Morgan Stanley’s Position on Federal Reserve Rate Cut
Morgan Stanley reiterated its expectation for a 25 basis point rate cut by the Federal Reserve in September. This stance remains consistent despite a global market downturn.
Economic Context
Economists from the bank highlight that the market’s strong reactions to the Bank of Japan (BoJ) decisions and weaker U.S. payrolls data do not indicate a fundamental economic shift.
The focus has shifted towards central bank actions, especially the BoJ’s recent decision to raise its short-term policy target to 0.25%, its highest in 15 years. This unexpected announcement created a perception of increased risk regarding U.S. economic growth.
Fed’s Dual Mandate
Morgan Stanley believes that the Fed’s dual mandate of balancing inflation with growth is now more crucial, as inflation pressures ease. This has led markets to anticipate a growth-sensitive approach from the Fed, strengthening the case for a rate cut.
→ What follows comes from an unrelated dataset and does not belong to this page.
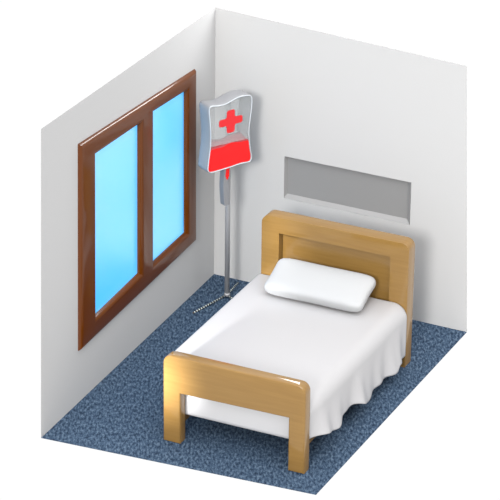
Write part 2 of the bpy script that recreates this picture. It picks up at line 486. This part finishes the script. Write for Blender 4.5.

Despite recent market volatility, the economists maintained their forecast. The U.S. economy shows resilience, with Q2 2024 GDP growth at 2.6% and consumer spending up by 2.3%. Although the unemployment rate rose to 4.3%, it still marks a relatively healthy labor market.
Soft Landing Ahead
Morgan Stanley anticipates a soft landing for the U.S. economy rather than a recession, though they caution that the market remains alert for signs of deterioration.
Looking forward, they argue that the interaction between potential Fed cuts and BoJ hikes might strengthen the Japanese yen. However, they predict that the BoJ will likely hike rates again in January, with real rates remaining negative until the end of 2025.